Well I don't respect the argument. I don't think theirs is a defensible position and I think it's unfortunate that they believe that way, and I'd prefer it if they'd change their mind. But I'm not going to start disrespecting them as a person for that one view.
However, one belief like that, coupled with many others that are unreasonable? At a certain point it becomes hard to no longer judge a person along with their viewpoints, if I find their reasons for believing them are very weak, and they refuse to acknowledge weaknesses in their views. Especially when their beliefs are ones that are aggressive towards the desires of other people in ways that are not zero sum.
One of my oldest friends is a rather conservative person, and while we don't see eye to eye on everything, he's often willing to admit or see the logic in my viewpoints, and I treat him with the same respect. Though, what typically happens is, he recognizes the strength of my argument, then says he hasn't done research/doesn't know enough and kind of backs down. I think he doesn't want to really question his beliefs down to the core, which is fine, that's how humans are, challenging core beliefs is very difficult. I don't press the matter out of politeness, but I'm pretty sure there isn't a foundation under that house, and if he would ever thought about it long enough, he probably would be confronted with some contradictions.
A good example: socialism. I can appreciate a person who argues socialist governments have been some of the worst, and holds a viewpoint that even idealistic socialism tends to lead to bad things, and recognizes Pol Pot, Lenin and Mao were terrible. I think anyone who doesn't recognize how awful the Soviet system was can't be serious, the terror was pretty objective. But, that sort of view also gets taken to a pretty stupid rhetorical standpoint where all reason and history gets thrown out of the window. People forget to compare the scale of societies, like how many people died under Mao's rule, but forget that China even then had a population of ~600 million and had just underwent civil war.
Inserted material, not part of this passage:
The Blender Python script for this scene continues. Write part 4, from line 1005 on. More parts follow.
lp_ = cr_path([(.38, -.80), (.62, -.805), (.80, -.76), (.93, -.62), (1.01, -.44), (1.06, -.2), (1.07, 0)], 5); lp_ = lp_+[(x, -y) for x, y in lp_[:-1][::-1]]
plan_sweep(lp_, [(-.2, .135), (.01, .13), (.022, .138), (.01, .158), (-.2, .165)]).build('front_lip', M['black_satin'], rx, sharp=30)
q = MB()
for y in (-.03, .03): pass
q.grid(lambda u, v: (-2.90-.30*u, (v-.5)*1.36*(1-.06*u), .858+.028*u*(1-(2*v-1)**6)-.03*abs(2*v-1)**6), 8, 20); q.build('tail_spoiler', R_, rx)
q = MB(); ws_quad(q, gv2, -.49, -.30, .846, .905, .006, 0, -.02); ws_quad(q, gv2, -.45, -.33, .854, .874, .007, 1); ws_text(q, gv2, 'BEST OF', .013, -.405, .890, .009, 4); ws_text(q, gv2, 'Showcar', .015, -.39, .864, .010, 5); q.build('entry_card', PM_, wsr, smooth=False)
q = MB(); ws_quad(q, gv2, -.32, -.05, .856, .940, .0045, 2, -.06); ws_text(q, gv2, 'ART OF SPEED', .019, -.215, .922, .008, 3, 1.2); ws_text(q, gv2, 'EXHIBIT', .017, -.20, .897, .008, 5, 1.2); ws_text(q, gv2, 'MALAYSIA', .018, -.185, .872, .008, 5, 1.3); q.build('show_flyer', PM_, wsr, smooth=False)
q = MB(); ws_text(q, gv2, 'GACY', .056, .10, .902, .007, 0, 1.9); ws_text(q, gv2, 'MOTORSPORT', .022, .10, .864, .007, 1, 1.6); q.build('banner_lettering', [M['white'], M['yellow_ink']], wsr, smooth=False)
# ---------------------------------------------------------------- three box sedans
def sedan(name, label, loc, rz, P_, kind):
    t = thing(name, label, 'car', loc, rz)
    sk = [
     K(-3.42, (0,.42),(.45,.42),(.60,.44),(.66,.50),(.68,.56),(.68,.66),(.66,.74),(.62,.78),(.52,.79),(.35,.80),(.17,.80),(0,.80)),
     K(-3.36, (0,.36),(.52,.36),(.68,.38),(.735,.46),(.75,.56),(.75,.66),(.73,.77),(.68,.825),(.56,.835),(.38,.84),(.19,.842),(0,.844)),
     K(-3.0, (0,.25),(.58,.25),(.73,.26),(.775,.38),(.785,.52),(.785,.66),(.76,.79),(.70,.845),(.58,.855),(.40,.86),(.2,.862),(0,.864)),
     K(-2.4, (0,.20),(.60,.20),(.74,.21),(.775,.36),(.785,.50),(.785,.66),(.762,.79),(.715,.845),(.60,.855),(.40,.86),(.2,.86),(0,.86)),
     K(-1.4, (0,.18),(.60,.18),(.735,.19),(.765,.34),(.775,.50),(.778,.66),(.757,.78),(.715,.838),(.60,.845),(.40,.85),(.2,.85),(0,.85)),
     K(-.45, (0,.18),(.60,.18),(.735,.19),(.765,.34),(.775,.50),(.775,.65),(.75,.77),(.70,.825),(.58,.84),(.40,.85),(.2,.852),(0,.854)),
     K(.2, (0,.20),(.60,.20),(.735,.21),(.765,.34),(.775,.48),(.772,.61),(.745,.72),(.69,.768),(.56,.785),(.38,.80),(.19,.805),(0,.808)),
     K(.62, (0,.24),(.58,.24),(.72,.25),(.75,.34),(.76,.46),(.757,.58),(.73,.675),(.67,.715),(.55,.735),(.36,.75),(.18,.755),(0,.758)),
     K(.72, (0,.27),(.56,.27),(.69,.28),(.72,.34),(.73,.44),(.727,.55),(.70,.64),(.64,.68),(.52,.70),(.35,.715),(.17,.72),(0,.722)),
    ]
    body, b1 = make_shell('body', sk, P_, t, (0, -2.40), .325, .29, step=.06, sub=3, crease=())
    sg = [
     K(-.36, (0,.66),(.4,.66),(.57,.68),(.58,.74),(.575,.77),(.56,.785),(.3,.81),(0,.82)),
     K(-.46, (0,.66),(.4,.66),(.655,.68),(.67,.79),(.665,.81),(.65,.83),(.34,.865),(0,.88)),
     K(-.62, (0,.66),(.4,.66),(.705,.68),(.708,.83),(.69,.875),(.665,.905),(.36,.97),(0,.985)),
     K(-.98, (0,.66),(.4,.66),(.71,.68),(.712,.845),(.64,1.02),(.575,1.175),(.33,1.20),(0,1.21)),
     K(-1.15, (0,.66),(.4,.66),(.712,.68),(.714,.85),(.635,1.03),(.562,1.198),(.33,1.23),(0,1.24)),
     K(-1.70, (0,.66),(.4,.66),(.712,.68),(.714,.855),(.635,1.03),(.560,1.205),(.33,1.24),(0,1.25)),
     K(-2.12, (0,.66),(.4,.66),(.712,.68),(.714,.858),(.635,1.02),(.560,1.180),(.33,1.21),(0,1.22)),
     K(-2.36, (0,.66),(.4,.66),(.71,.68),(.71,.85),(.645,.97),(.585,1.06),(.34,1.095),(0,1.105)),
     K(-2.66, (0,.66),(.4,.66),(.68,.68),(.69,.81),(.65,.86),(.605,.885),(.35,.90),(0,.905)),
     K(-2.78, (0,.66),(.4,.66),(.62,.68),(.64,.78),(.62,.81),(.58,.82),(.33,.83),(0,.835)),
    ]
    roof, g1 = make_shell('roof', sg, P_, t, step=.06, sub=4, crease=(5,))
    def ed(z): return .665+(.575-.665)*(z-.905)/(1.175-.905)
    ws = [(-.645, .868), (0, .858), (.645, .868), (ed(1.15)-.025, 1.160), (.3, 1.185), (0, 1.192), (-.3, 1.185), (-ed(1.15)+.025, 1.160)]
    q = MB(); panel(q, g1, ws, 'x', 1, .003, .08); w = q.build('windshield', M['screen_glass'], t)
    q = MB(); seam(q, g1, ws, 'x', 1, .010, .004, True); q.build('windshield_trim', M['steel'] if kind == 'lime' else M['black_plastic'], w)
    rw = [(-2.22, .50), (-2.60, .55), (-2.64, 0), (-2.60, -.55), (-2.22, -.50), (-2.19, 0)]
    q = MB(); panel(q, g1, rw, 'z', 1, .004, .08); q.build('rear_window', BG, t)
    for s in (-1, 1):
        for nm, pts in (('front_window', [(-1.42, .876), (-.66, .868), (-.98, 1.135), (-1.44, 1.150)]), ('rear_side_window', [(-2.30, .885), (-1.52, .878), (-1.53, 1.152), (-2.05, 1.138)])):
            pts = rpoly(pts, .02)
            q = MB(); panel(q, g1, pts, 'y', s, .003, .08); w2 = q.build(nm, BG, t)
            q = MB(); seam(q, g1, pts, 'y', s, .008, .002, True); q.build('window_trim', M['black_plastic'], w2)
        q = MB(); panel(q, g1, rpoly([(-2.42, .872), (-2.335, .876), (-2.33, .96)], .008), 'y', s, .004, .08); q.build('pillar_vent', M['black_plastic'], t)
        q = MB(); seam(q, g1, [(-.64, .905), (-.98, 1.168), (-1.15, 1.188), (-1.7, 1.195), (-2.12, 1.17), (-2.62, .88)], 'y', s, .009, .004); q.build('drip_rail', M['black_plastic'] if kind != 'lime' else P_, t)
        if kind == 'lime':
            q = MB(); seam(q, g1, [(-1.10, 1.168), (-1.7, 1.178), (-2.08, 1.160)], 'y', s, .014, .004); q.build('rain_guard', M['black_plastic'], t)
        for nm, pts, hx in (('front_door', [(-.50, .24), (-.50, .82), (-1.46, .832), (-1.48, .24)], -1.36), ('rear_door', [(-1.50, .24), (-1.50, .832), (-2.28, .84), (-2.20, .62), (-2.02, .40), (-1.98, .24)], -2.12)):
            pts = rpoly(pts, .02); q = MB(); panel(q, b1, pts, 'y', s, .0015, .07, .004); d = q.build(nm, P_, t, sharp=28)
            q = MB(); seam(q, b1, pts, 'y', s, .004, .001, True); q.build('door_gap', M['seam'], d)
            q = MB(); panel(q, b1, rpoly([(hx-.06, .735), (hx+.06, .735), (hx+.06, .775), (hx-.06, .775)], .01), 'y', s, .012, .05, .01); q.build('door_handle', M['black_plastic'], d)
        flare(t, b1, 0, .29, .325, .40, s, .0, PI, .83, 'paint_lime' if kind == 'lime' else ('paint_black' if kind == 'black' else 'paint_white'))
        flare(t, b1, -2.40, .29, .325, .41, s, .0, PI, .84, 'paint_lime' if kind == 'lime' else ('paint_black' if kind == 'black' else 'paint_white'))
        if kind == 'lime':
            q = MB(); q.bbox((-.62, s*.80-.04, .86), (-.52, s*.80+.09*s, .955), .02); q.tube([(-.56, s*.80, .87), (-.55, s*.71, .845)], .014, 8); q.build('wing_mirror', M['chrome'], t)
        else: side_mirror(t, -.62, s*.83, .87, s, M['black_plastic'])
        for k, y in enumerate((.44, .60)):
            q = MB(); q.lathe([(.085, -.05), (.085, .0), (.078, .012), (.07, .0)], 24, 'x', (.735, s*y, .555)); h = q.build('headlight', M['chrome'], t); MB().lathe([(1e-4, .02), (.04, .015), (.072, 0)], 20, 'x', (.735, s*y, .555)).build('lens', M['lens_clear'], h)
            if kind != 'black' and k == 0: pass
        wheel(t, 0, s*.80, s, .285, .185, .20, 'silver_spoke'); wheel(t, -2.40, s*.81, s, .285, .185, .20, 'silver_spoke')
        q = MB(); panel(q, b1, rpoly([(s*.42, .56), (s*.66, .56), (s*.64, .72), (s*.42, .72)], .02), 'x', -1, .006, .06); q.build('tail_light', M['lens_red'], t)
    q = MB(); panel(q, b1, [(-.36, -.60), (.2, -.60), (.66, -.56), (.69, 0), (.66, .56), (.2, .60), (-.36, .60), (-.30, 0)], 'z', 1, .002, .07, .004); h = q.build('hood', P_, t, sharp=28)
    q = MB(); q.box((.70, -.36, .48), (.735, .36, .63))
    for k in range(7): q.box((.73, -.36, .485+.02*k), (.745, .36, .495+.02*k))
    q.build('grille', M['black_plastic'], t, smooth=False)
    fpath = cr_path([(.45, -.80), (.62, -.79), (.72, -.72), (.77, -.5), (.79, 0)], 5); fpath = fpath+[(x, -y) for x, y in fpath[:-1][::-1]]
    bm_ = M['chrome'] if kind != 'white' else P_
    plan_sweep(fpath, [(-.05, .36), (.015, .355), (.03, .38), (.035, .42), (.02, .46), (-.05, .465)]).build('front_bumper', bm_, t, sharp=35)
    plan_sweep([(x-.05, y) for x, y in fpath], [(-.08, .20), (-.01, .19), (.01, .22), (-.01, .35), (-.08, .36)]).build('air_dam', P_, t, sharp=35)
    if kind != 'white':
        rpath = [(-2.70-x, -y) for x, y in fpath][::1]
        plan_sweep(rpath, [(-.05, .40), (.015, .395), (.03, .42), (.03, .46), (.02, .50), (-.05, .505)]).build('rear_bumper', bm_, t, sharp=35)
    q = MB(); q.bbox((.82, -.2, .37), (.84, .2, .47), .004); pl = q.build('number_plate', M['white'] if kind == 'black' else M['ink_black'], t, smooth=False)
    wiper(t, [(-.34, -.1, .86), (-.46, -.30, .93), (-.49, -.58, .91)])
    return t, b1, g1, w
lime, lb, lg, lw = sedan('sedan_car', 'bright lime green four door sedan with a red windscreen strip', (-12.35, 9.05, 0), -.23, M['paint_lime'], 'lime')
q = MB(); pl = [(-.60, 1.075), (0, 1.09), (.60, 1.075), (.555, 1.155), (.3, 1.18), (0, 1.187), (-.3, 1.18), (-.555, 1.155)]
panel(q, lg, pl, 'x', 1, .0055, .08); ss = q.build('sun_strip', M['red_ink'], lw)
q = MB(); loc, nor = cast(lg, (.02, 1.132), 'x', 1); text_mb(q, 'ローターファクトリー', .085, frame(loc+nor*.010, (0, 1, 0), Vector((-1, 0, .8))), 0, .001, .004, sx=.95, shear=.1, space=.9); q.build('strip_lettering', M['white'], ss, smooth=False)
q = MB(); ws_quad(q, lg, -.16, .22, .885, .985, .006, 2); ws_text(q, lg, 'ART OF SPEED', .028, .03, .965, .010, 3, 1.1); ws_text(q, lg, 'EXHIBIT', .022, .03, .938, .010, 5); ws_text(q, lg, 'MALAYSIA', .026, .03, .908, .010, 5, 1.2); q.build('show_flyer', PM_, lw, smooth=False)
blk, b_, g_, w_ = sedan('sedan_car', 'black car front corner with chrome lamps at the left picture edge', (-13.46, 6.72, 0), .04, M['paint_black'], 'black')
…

If someone tries to peg all of the problem on just socialist ideas, but refuses to recognize the role that historical circumstance played in 20th century socialism, then I don't think I can respect them. It's just too stupid to say "millions died under socialism" with no context, comparative study, or any attempt at a fair evaluation of the facts.
Going back to marriage, it also depends on exactly what they think that belief on marriage should entail. Someone can prefer if gay marriage wasn't a thing, but there's a difference between having a preference and advocating for policy to enforce that preference. A person who believed in gay marriage with reasoning I think is poor, who also puts in money, time or effort into working against gay marriage legally, I would have less respect towards, because beliefs made politically active are more consequential than those which aren't.
A person who opposes gay marriage and also doesn't believe a bunch of other intolerably awful **** is kind of a unicorn though, so I will say the odds are against my having respect for a person who believes that.